Ivo Mej, blog su Il Fatto Quotidiano, 16 II 2019
‘L’Italia è prossima alla rovina morale’. Ma sarà vero?
*
Essere italiani oggi non è facile. Leggere i titoli dei nostri giornali, giornaloni e giornaletti farebbe accapponare la pelle perfino a Vlad III di Valacchia. “Litigare con Francia e Bankitalia affossa l’Italia a crescita zero”; “Pil dell’Italia a crescita zero nel 2019”; “L’Italia resta ai margini nella vicenda Venezuela”; “Chi pagherà i navigator?”; “In 100mila senza più sussidio: salta l’assegno di ricollocazione”; “È guerra sui poveri” e, persino, “Vogliamo il rimborso dei soldi spesi per il televoto di Sanremo!”.
La rappresentazione di un Paese in disarmo, che non cresce, che non figlia, che non progredisce, che si impoverisce, che diventa più razzista, più insofferente, più gretto. Ma è, per l’appunto, una rappresentazione. Interrogatevi personalmente: davvero il mio vicino/meccanico/barista/collega/fidanzata/moglie/amante è peggiore dell’anno scorso? Davvero l’Italia oggi è prossima alla rovina morale, economica, demografica, politica, sociale?

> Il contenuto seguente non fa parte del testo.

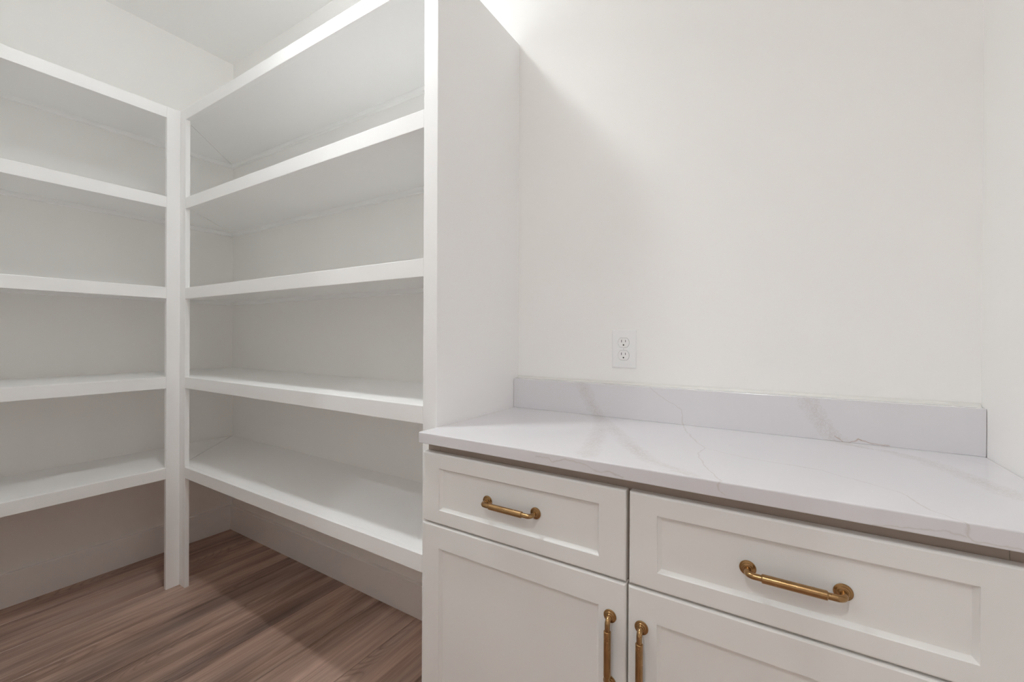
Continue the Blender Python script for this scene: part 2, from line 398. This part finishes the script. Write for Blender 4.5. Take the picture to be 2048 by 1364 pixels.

“I partiti hanno occupato lo Stato e tutte le istituzioni a partire dal governo, gli enti locali, gli enti di previdenza, le aziende pubbliche, gli istituti culturali, gli ospedali, le università, la Rai tv, alcuni grandi giornali”. Così diceva Enrico Berlinguer a Eugenio Scalfari nel 1981. Era davvero quella l’età dell’oro?
Forse no, se Pier Paolo Pasolini ancora prima, nel lontano 1975, sentiva il pericoloso bisogno di esporsi affermando che “Andreotti, Fanfani, Rumor, e almeno una dozzina di altri potenti democristiani, dovrebbero essere trascinati sul banco degli imputati. E quivi accusati di una quantità sterminata di reati: indegnità, disprezzo per i cittadini, manipolazione del denaro pubblico, intrallazzo con i petrolieri, con gli industriali, con i banchieri, collaborazione con la Cia, uso illegale di enti come il Sid, responsabilità nelle stragi di Milano, Brescia e Bologna, distruzione paesaggistica e urbanistica dell’Italia, responsabilità della degradazione antropologica degli italiani, responsabilità dell’esplosione “selvaggia” della cultura di massa e dei mass-media, corresponsabilità della stupidità delittuosa della televisione”.
Pensare che Silvio Berlusconi a quell’epoca era ancora un palazzinaro, lontano anni luce dalla tv e dalla politica e non poteva ancora essere tacciato di responsabilità nell’imbarbarimento dell’italica popolazione.
Risaliamo ancora più indietro, al poeta greco Esiodo, settimo secolo prima dell’era moderna, che nel suo “Le opere e i giorni” descrive la storia dell’uomo come una continua decadenza verso l’abbrutimento, dall’età dell’oro fino a quella del ferro (la sua) dove regnerebbero violenza e ingiustizia. Proprio quello che un peana univoco di voci mediatiche vorrebbe farci credere oggi.
La realtà è che l’uomo è sempre lo stesso, come medesimi sono la sua natura e i suoi problemi. L’età dell’oro non è mai esistita nella storia della scimmia nuda e, ancora una volta, lo testimonia una voce dal passato: “Volete il divorzio? Allora dovete sapere che dopo verrà l’aborto. E dopo ancora, il matrimonio tra omosessuali. E magari vostra moglie vi lascerà per scappare con la serva!” Amintore Fanfani, 26 aprile 1974. L’età dell’oro.